WHAT YOU HAVE TO DO:
The data below holds the lines to copy: everything from the line containing "The Blender Python" to the line containing "roof tiles', 'cone')", both ends included, set down exactly.
►
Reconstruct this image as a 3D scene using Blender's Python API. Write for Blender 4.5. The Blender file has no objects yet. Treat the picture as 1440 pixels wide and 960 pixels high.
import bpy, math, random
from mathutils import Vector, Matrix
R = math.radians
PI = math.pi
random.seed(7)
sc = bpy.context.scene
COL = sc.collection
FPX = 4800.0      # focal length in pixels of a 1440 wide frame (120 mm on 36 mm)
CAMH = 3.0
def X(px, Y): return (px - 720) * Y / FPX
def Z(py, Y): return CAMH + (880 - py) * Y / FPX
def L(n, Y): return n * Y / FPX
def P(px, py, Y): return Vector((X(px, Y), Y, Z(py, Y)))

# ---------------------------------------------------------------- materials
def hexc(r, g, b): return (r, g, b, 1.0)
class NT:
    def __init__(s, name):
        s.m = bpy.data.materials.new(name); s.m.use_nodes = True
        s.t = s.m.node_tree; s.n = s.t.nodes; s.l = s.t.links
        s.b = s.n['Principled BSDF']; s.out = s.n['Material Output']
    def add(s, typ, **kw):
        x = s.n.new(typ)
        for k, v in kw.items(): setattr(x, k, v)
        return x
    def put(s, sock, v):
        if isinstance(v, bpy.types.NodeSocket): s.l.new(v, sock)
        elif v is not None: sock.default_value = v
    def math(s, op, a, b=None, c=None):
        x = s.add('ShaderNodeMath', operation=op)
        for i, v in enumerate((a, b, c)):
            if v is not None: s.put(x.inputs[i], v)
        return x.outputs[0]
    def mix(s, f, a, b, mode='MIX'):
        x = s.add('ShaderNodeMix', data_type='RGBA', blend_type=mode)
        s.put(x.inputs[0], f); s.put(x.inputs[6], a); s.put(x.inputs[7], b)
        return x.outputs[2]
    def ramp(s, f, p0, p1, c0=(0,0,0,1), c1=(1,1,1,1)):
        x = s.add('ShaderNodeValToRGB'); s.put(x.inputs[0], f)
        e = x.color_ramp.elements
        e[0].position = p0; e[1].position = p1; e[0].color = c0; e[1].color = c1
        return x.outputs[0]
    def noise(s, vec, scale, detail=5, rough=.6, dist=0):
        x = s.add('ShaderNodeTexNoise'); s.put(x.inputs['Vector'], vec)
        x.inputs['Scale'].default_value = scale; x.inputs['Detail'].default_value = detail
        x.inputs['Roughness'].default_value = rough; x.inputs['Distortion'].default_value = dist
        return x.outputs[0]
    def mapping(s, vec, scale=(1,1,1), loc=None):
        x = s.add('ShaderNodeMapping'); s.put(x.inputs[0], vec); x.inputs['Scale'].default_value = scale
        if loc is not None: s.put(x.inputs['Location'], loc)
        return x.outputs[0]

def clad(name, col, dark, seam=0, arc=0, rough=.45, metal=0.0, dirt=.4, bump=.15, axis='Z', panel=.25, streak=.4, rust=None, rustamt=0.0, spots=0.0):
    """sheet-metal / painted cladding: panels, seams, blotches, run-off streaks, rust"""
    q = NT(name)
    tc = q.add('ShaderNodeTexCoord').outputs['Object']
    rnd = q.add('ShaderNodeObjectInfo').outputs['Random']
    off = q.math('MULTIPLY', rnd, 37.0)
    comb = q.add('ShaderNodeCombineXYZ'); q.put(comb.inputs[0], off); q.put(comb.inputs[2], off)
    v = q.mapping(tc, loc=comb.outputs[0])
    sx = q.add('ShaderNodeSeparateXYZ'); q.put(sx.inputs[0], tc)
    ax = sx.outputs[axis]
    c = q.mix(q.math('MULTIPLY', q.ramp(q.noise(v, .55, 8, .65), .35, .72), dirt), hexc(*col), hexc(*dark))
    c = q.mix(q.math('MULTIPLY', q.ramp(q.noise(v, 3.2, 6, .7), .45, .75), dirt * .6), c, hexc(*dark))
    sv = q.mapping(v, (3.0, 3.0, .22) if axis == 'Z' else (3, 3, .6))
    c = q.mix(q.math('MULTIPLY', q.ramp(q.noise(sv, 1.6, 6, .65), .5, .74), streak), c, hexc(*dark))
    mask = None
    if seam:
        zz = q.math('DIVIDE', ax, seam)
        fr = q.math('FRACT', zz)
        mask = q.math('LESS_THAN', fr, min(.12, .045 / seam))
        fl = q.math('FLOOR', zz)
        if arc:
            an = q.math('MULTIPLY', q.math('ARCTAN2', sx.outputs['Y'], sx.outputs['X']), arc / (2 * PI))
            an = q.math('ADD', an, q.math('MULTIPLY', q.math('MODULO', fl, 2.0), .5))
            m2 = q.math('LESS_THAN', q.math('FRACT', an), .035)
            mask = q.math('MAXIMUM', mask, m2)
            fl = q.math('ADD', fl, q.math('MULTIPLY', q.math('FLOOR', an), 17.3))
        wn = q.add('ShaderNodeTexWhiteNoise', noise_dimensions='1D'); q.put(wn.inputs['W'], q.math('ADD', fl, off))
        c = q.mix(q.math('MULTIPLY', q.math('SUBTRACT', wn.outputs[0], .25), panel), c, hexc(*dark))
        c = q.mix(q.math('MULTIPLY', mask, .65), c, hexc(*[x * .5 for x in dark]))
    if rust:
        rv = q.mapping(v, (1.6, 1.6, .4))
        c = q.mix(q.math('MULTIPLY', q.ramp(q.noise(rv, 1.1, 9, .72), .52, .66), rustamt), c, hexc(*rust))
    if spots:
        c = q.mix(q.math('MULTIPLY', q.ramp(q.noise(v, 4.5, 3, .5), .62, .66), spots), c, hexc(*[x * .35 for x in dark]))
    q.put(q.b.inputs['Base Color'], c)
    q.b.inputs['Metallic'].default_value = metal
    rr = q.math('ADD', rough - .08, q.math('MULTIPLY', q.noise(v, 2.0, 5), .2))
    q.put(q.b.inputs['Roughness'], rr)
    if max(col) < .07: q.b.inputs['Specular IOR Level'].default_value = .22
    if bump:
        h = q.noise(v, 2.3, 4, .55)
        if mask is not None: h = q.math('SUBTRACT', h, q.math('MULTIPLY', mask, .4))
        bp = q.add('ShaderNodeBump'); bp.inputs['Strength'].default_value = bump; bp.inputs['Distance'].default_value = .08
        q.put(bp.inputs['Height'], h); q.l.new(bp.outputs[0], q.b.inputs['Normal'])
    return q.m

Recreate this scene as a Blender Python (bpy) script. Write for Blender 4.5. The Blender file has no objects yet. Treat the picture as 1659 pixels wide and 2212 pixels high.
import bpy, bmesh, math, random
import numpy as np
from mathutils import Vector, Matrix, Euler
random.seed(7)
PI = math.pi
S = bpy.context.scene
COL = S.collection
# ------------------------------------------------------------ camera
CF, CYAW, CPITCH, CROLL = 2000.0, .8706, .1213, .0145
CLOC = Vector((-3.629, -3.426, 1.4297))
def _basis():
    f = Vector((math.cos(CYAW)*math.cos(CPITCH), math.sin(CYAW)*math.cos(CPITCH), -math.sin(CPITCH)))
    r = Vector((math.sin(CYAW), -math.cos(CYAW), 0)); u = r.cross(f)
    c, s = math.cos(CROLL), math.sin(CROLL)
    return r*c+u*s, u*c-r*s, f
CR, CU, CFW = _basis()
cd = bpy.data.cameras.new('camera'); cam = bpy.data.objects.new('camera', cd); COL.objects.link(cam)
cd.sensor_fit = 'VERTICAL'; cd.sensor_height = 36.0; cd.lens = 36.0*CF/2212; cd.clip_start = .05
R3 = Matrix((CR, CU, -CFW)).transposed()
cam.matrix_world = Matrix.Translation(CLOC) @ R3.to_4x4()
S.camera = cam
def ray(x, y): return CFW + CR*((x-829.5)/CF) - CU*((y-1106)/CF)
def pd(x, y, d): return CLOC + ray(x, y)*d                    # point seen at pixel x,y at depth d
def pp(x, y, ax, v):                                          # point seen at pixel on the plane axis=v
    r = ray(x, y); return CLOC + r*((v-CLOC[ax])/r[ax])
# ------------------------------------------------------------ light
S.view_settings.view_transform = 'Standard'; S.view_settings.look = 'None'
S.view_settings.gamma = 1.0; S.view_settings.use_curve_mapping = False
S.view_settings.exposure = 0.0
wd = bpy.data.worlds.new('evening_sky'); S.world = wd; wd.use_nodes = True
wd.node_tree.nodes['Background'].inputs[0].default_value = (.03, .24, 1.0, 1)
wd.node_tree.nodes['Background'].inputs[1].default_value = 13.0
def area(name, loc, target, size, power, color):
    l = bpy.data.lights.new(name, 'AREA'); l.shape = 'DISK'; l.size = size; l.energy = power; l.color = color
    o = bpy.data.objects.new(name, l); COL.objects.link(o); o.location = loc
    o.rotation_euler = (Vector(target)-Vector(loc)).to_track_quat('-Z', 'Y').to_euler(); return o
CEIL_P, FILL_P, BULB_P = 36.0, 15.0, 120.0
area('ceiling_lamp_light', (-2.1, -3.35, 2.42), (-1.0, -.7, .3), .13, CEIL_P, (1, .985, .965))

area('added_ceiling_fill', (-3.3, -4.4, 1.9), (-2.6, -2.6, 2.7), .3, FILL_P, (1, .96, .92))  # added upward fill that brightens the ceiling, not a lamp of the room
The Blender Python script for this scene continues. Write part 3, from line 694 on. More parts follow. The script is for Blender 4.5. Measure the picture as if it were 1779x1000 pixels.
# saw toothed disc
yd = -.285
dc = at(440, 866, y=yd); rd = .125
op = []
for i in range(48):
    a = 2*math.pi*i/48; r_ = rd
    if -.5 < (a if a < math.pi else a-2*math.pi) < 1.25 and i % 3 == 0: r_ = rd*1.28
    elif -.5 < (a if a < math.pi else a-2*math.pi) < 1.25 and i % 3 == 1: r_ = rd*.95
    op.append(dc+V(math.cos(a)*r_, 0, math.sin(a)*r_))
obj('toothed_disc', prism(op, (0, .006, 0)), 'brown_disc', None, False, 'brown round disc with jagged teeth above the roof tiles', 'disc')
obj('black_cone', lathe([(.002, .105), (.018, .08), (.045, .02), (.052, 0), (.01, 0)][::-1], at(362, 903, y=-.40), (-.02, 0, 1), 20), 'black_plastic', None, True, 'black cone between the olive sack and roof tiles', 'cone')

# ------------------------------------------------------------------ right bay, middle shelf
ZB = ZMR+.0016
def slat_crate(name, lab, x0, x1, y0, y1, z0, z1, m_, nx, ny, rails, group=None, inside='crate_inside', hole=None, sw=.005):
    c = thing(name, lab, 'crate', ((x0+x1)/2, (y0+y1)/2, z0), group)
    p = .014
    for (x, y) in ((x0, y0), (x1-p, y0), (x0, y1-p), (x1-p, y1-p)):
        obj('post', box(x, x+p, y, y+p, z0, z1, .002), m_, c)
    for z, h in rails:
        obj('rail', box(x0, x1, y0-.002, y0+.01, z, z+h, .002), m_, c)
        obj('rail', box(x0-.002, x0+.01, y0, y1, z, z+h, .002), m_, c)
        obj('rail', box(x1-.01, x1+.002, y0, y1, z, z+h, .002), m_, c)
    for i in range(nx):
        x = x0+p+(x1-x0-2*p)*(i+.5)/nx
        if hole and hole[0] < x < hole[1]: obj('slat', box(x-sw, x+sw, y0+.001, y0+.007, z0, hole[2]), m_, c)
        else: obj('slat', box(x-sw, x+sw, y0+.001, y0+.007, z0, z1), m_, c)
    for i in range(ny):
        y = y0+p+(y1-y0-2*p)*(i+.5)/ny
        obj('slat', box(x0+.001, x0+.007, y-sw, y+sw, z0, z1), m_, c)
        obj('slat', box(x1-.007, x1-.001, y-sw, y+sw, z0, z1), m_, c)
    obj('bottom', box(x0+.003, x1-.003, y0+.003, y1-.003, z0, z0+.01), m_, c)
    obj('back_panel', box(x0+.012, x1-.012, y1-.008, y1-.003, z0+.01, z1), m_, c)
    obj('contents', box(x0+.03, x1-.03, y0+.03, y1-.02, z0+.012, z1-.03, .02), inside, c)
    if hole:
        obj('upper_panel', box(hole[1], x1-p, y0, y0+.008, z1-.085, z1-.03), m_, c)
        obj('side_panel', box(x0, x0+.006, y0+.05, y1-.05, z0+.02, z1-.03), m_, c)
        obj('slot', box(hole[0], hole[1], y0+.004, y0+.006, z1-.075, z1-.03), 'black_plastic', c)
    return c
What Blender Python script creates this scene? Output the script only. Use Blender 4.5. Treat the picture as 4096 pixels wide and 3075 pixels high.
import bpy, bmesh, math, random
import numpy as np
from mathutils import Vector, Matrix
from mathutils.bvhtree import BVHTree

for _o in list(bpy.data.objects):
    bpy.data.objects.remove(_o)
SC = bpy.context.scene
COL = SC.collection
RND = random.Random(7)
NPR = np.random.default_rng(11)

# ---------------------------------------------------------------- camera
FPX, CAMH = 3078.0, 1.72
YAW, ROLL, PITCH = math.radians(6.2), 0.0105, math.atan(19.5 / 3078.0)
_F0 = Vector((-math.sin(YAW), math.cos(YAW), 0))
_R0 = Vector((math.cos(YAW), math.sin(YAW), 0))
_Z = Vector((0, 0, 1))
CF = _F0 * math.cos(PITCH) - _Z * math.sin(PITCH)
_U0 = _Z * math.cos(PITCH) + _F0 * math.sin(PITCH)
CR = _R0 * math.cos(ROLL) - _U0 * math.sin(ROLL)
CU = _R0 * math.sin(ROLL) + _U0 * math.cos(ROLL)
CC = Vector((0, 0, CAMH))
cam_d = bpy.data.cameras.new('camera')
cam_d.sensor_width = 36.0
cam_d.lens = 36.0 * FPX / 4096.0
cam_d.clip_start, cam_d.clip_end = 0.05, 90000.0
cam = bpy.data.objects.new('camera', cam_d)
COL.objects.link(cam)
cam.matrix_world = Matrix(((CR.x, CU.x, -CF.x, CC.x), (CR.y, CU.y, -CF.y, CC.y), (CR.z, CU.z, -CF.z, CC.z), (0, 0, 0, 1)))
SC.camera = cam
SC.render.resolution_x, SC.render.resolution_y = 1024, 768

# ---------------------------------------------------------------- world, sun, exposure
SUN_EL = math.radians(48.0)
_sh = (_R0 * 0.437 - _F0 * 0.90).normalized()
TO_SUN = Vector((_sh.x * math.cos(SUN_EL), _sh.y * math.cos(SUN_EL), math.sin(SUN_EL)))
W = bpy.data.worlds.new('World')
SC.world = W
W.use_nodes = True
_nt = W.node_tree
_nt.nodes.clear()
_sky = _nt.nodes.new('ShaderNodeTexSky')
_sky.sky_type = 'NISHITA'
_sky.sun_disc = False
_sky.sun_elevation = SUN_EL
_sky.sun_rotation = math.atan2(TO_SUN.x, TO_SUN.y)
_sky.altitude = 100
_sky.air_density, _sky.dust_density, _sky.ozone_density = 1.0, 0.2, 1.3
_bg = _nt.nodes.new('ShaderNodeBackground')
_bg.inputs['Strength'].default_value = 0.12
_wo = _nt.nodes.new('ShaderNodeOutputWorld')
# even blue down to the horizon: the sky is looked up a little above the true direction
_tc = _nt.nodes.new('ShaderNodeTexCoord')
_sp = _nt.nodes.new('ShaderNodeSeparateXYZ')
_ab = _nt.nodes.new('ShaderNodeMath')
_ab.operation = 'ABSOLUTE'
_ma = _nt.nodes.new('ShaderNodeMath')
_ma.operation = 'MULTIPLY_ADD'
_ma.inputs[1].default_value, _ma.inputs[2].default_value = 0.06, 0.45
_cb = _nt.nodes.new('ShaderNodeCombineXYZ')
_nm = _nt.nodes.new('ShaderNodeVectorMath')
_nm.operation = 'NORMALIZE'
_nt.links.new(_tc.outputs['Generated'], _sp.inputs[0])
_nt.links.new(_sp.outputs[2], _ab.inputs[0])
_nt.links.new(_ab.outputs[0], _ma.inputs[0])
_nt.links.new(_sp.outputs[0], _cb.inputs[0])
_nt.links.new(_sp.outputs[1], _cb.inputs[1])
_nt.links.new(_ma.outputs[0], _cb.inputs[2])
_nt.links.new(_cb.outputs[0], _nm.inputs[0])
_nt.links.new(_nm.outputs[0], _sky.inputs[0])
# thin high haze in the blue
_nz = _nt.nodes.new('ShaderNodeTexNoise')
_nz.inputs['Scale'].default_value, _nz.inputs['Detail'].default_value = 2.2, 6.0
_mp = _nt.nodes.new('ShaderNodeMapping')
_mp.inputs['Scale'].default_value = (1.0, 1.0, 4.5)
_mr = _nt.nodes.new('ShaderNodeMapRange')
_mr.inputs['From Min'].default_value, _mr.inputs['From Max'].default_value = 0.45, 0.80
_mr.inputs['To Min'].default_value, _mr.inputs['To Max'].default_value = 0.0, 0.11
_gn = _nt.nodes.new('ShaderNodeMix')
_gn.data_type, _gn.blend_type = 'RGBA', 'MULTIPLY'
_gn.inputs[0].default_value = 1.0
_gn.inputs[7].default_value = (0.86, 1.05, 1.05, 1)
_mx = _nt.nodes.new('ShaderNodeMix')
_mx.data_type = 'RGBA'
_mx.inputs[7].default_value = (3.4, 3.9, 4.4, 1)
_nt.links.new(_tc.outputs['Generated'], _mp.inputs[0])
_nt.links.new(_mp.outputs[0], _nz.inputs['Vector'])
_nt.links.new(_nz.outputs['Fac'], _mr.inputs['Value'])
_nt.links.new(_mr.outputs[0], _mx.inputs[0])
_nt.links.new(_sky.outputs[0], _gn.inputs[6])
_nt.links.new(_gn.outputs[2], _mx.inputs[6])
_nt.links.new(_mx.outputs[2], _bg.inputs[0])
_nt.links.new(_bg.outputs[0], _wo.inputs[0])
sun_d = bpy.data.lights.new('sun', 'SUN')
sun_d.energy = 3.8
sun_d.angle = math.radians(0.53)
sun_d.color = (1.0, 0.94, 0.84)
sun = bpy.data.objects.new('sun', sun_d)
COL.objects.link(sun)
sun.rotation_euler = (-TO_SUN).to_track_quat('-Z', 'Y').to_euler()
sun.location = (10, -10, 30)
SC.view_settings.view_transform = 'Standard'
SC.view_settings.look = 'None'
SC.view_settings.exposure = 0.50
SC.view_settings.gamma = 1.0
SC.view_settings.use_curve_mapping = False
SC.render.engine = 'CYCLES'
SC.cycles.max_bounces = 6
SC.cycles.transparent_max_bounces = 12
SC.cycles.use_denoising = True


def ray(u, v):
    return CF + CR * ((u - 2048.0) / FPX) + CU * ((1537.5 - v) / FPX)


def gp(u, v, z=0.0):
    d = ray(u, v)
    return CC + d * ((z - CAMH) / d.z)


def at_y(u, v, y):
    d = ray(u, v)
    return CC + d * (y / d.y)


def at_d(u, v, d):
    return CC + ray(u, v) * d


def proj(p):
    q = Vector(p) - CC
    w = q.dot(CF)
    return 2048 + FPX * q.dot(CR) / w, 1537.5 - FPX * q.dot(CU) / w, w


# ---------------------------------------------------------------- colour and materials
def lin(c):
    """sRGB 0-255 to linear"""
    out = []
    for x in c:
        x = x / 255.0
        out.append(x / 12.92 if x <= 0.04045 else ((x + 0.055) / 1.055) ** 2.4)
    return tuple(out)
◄
RESULT OF THE TASK:
The Blender Python script for this scene continues. Write part 3, from line 694 on. More parts follow. The script is for Blender 4.5. Measure the picture as if it were 1779x1000 pixels.
# saw toothed disc
yd = -.285
dc = at(440, 866, y=yd); rd = .125
op = []
for i in range(48):
    a = 2*math.pi*i/48; r_ = rd
    if -.5 < (a if a < math.pi else a-2*math.pi) < 1.25 and i % 3 == 0: r_ = rd*1.28
    elif -.5 < (a if a < math.pi else a-2*math.pi) < 1.25 and i % 3 == 1: r_ = rd*.95
    op.append(dc+V(math.cos(a)*r_, 0, math.sin(a)*r_))
obj('toothed_disc', prism(op, (0, .006, 0)), 'brown_disc', None, False, 'brown round disc with jagged teeth above the roof tiles', 'disc')
obj('black_cone', lathe([(.002, .105), (.018, .08), (.045, .02), (.052, 0), (.01, 0)][::-1], at(362, 903, y=-.40), (-.02, 0, 1), 20), 'black_plastic', None, True, 'black cone between the olive sack and roof tiles', 'cone')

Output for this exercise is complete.